While the ‘hidden beach’ of the Islas Marietas grabs all the attention, this uninhabited archipelago (chain of islands formed by underwater volcanic eruptions) actually has much more to offer, particularly in terms of wildlife. Although the rumoured military testing wiped out many creatures, they have steadily replenished their stock (so to speak) over the past few decades of relative tranquillity and the islands now house hundreds of plant and wildlife species, including the amusingly named blue-footed boobies.

Yet one of the biggest draws is undeniably the wealth of enchanting marine life that can be spotted in the coral reefs around the island; you can potentially spot anything from dolphins to eels and turtles, and even humpback whales between December and March.

Blue footed booby on Islas Marietas | © Terri Bateman/Flickr
Humpback whales near the Islas Marietas | © Terri Bateman/Flickr
Seabirds on Islas Marietas | © Mark Tyra/WikiCommons

Controversy and closure

There was some controversy in recent years due to the sheer volume of visitors that were landing on the sandy shores – official figures put the number as somewhere in the region of 2,500 visitors daily – and as a result the Islas Marietas were, to the dismay of many, closed temporarily in May 2016. This was in an attempt to prevent coral degradation and the amount of oil pollution in the surrounding waters, as well as to reduce the physical degradation of the island itself.

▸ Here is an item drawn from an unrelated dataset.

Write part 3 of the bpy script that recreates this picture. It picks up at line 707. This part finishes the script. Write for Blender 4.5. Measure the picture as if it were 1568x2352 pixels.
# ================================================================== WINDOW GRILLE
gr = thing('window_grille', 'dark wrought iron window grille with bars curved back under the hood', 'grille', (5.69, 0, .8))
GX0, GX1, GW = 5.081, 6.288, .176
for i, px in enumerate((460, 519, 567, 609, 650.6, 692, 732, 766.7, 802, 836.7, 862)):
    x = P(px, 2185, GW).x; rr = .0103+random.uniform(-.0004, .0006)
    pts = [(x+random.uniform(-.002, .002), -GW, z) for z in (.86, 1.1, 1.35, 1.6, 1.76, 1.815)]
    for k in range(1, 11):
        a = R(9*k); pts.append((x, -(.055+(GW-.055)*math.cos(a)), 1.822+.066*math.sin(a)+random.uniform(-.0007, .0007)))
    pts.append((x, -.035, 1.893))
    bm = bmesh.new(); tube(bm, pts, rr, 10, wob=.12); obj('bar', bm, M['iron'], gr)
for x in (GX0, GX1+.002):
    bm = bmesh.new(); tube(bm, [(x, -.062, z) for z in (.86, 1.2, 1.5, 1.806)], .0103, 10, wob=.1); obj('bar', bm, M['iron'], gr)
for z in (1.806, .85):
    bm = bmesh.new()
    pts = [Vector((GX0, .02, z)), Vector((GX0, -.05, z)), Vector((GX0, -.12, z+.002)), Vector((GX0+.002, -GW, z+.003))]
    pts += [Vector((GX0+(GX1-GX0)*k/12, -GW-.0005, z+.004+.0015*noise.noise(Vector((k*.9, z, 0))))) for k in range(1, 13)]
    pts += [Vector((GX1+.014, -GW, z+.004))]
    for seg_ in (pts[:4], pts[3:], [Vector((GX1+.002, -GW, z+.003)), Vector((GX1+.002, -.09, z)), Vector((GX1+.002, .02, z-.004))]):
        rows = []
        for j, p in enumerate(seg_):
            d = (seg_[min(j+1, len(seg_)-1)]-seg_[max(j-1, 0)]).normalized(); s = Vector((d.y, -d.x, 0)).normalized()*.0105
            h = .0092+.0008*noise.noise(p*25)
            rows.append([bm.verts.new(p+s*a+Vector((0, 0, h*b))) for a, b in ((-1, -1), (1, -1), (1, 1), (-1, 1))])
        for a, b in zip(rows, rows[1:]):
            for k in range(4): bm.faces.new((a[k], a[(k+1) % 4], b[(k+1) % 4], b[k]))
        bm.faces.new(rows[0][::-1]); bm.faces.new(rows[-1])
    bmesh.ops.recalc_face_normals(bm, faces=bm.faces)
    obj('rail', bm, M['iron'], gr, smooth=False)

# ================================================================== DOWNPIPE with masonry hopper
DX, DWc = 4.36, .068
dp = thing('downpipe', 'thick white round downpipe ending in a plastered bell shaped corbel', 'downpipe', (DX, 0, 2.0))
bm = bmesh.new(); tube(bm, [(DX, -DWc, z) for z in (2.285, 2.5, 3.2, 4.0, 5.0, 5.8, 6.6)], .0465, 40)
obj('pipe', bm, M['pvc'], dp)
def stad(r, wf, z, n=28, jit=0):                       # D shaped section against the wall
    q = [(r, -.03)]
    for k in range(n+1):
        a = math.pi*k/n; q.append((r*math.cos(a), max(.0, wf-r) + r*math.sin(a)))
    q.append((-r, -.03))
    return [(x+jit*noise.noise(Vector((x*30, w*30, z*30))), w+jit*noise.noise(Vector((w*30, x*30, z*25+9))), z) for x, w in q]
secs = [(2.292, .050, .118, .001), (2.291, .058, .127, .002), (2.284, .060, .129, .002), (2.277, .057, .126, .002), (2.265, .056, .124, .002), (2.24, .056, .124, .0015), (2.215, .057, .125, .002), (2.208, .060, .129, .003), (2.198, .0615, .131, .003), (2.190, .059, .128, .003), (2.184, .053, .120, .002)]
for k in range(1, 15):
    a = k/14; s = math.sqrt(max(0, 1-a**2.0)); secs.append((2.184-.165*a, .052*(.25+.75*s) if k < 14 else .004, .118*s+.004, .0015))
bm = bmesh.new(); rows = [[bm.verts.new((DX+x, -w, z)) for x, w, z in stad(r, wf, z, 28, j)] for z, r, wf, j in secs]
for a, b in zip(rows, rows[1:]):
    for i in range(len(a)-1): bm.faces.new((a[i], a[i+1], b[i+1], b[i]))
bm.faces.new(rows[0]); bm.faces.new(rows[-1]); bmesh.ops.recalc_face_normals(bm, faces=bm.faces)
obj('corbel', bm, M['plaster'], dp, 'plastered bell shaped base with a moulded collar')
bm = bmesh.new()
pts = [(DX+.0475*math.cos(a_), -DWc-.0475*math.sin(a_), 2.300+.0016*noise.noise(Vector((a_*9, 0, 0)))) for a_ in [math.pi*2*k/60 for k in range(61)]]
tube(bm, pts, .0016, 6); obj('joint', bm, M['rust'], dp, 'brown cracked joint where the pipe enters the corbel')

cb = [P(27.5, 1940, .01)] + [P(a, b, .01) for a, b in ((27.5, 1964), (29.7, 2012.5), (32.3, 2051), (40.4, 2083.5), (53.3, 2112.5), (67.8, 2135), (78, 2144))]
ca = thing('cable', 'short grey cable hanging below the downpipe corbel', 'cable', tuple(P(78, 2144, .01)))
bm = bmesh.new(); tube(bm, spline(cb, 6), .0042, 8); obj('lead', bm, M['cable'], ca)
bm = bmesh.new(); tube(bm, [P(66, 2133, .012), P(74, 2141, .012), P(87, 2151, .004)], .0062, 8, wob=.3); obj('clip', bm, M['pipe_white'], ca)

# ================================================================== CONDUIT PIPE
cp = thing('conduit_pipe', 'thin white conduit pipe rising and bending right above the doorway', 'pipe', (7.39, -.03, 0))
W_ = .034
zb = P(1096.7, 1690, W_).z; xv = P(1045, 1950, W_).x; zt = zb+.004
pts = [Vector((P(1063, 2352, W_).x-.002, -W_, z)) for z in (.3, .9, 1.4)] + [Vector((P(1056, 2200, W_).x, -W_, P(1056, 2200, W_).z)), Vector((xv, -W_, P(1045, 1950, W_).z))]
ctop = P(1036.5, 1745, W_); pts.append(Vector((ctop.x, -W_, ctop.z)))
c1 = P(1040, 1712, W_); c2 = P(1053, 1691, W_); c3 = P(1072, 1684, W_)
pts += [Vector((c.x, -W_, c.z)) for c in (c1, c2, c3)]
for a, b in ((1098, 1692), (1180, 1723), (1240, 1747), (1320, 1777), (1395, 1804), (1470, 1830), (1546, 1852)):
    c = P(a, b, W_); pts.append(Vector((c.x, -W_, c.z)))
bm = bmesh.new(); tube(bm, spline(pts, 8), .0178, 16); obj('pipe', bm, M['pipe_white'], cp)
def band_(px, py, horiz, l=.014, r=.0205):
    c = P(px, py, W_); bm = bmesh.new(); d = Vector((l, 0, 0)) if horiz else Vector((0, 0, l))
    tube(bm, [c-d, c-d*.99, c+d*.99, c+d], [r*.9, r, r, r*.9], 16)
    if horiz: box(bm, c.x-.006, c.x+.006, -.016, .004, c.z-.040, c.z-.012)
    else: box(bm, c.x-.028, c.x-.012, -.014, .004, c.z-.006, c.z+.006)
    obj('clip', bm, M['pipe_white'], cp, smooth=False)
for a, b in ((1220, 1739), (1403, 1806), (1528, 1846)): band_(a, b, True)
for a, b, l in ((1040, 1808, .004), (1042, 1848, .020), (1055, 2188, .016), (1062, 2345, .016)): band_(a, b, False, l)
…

Studies have shown that there should only be a maximum of 625 visitors landing there daily, but this figure was tripled or quadrupled in practice.

Rumours circulated on social media that the government was selling the islands, though this was quickly dismissed and the islands were in fact reopened in August 2016. In order to undo some damage, coral will be replanted, the number of visitors will be strictly limited to just over 100 per day and diving is no longer permitted.

Islas Marietas | © Christian Frausto Bernal/Flickr

How do you get there?

While the Islas Marietas are technically under the jurisdiction of the state of Nayarit, they are arguably a more popular destination for tourists in the coastal Jalisco town of Puerto Vallarta. In fact, the boat ride to reach them takes little more than an hour and there are a selection of companies and schedules to choose from. You can also depart from Nuevo Vallarta (Nayarit), La Cruz de Huanacaxtle, Bucerías and Punta de Mita though. If you do decide to visit, plan in advance to get a spot on a tour (access is no longer permitted on Mondays and Tuesdays) and follow the guidelines to minimise damage to the environment.